[plt-scheme] What is the big deal about the currying of functions?

From: Robby Findler (robby at cs.uchicago.edu)
Date: Thu May 24 18:09:14 EDT 2007

Uhh.. you don't need macros to curry functions!

A curried function is a function that accepts two (or more) arguments,
but does it in a strange way. That is, it is really a function that
accepts one argument but they returns a new function that accepts the
second argument.

This is a canonical example:

 ;; two-arg-adder : number number -> number
 ;; uncurried version
 (define two-arg-adder (lambda (x y) (+ x y)))

 ;; curried-adder : number -> (number -> number)
 ;; curried version
 (define curried-adder (lambda (x) (lambda (y) (+ x y))))
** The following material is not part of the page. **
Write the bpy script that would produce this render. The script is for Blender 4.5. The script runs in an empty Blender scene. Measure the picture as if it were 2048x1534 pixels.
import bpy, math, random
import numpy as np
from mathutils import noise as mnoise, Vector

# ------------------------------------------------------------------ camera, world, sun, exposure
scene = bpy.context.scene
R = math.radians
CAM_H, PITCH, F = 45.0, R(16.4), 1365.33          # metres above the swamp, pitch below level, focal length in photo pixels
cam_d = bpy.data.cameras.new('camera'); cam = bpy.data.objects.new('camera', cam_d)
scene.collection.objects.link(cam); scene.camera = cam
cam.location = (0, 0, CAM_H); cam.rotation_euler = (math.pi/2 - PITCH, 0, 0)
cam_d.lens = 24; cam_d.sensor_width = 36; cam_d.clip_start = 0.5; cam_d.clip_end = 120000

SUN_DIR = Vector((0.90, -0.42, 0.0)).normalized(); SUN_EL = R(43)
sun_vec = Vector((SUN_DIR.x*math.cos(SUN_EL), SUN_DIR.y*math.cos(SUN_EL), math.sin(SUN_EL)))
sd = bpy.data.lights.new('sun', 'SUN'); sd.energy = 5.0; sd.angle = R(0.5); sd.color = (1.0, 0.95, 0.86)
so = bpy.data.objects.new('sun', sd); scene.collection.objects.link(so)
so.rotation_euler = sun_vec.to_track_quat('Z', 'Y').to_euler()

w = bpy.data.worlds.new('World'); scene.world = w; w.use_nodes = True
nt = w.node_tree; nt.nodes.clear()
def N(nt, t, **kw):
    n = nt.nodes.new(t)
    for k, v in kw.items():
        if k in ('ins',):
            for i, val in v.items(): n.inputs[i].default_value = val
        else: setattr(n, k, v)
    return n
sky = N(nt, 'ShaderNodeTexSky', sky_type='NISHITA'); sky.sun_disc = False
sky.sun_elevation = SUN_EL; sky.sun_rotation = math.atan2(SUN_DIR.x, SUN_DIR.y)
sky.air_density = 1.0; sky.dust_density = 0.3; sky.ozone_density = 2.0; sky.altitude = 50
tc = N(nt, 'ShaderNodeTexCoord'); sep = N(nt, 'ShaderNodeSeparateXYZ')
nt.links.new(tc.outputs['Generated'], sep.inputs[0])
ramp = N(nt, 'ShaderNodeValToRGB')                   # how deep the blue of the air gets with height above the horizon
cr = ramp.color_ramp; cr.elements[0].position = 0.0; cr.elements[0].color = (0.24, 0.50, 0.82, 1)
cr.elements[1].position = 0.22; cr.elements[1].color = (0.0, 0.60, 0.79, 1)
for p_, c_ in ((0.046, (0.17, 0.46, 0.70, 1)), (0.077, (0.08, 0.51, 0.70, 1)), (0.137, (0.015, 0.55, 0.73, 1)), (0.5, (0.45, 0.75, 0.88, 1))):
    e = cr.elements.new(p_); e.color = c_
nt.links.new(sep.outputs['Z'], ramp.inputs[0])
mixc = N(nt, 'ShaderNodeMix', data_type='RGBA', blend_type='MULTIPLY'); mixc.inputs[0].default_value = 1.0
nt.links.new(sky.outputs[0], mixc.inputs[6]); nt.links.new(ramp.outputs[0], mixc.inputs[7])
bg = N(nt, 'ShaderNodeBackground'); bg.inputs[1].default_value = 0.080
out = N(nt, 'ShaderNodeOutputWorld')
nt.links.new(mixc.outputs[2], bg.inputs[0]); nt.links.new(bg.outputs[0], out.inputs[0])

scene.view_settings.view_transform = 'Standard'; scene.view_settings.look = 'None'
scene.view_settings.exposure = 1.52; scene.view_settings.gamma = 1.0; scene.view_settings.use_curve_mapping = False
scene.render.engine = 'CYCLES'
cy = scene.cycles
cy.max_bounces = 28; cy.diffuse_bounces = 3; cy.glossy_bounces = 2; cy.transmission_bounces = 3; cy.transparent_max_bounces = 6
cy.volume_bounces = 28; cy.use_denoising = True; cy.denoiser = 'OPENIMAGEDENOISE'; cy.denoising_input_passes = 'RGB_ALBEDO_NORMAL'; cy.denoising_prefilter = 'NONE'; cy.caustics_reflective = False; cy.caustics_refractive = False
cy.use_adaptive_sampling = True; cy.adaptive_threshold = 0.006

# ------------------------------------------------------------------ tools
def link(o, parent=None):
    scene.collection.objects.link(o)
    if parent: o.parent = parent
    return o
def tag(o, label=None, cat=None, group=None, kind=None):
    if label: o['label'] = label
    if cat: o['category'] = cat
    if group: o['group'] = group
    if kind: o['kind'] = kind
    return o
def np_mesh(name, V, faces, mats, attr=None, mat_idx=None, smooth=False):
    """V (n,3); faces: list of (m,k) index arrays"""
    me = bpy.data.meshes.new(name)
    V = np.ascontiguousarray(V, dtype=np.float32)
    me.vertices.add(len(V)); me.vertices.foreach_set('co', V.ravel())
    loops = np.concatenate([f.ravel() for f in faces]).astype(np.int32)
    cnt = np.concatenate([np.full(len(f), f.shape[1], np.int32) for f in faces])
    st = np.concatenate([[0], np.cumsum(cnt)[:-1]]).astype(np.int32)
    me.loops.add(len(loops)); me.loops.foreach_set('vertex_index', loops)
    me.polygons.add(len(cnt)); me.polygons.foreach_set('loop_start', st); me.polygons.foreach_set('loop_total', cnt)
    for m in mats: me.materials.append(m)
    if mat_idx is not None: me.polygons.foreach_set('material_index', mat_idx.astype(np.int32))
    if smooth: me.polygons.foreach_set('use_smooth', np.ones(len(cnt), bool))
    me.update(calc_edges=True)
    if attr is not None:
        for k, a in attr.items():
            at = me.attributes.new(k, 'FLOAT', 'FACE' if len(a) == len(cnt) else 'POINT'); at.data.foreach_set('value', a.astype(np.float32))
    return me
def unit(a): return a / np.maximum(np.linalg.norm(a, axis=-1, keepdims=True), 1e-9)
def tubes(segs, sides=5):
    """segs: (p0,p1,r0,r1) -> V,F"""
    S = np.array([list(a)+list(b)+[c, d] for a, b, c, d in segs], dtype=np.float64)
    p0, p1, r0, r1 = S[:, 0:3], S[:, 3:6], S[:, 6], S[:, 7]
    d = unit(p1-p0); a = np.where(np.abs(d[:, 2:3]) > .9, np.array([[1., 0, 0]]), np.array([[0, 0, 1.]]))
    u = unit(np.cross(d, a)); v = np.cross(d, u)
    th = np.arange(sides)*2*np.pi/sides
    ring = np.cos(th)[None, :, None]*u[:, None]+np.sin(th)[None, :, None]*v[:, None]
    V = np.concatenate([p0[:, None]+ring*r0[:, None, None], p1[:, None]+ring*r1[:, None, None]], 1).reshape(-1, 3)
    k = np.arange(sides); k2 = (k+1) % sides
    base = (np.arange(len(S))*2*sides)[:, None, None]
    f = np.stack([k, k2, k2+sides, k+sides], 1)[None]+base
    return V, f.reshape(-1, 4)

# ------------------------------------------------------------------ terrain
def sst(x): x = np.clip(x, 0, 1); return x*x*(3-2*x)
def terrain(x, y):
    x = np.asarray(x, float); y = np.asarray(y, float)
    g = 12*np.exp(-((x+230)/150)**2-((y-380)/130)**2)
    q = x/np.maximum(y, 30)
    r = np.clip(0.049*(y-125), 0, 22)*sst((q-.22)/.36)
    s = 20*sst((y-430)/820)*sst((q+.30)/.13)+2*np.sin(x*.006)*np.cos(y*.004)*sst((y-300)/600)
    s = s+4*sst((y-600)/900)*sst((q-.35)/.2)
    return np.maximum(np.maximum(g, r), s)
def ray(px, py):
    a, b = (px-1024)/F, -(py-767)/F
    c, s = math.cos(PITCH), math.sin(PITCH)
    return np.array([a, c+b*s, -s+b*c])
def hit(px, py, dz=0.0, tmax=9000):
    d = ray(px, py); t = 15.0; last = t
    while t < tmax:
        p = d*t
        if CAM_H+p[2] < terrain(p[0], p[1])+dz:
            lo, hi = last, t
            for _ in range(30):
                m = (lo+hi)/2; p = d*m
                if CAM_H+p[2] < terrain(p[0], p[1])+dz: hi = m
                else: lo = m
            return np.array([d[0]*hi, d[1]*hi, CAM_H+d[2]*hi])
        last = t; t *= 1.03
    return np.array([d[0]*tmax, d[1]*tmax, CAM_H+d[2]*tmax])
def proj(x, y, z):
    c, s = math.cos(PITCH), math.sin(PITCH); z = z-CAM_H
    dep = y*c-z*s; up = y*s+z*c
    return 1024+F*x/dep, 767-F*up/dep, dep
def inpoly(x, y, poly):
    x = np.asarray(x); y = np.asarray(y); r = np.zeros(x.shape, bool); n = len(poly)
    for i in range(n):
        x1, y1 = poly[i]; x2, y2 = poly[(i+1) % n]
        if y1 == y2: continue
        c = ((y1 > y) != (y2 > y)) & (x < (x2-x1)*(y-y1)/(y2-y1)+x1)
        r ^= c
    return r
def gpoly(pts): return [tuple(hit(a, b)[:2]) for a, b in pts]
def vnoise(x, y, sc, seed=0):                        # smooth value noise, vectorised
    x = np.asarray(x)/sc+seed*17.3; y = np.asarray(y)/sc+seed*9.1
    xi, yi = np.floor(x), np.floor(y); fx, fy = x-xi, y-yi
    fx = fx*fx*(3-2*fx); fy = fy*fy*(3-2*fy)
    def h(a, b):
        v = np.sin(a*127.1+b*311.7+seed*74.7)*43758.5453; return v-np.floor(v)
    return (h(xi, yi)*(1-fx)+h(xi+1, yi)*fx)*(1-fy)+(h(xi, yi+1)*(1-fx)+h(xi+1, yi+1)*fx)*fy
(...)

To call them, you'd write this:

   (two-arg-adder 1 2) ; => 3
   ((curried-adder 1) 2) ; => 3

The advantage of the curried version is that you don't have to supply
all the arguments at once. Eg:

  (define add3 (curried-adder 3))

  (add3 4) ; => 7
  (add3 11) ; => 14

This can be useful in conjunction with Scheme's "loop"s, like map:

  (map (curried-adder 4) (list 1 2 3))
  ; => (list 5 6 7)

Also, you can use the define syntax to define the two functions above:

  (define ((curried-adder x) y) (+ x y))

This definition is semantically identical to the one above.
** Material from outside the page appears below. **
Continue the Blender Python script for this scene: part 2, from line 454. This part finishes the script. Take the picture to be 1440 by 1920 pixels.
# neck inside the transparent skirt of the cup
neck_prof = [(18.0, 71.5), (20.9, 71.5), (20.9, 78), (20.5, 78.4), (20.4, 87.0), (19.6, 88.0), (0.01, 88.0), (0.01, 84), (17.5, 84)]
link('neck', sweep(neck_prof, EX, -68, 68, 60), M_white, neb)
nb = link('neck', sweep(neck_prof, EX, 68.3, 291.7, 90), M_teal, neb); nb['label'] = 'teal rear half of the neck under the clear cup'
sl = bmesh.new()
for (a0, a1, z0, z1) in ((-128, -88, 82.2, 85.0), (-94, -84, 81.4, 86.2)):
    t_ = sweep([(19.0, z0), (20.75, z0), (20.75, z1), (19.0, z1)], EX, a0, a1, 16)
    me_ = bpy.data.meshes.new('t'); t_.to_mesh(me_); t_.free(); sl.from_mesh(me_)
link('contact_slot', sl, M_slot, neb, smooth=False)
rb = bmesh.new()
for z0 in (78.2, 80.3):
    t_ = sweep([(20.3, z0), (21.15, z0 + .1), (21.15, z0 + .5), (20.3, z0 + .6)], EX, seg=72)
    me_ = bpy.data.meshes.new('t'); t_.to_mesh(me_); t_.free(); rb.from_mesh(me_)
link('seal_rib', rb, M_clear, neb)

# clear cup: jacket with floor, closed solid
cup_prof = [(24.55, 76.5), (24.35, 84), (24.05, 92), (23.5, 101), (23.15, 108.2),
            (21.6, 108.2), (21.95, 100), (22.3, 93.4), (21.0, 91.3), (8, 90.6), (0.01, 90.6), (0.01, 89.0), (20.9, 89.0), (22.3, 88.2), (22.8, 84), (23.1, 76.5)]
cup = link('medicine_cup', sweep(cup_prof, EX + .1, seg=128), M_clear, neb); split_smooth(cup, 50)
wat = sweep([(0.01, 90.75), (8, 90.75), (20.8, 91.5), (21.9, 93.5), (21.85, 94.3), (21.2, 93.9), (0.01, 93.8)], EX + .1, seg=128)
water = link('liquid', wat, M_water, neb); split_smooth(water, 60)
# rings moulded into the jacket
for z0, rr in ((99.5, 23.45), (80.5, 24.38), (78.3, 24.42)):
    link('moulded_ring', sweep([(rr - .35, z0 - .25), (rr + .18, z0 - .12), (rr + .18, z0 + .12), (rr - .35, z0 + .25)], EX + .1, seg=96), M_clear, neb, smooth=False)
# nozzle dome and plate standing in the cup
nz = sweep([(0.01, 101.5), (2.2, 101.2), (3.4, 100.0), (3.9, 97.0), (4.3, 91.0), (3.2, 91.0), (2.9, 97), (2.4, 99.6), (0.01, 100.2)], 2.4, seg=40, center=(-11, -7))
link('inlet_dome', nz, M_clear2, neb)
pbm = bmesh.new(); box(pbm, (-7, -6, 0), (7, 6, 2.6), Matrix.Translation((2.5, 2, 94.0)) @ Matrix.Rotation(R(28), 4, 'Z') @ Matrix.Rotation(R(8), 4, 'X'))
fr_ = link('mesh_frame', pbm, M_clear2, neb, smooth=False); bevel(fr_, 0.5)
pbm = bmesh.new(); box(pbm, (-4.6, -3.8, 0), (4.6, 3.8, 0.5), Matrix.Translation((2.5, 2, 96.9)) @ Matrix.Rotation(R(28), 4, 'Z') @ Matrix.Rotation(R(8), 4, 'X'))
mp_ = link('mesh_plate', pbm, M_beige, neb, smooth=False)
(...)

In some languages (eg SML) it is impossible to write a two argument
function. All functions take a single argument, and they use currying
to supply multiple arguments. Maybe that's where the uninformed macro
comment comes from. I don't know.

hth,
Robby

On 5/24/07, Grant Rettke <grettke at acm.org> wrote:
> I hear folks talk about how great is a language when it lets you curry
> functions, and that Scheme can do it too if you use macros.
>
> In your minds what is, and what is the value of, function currying?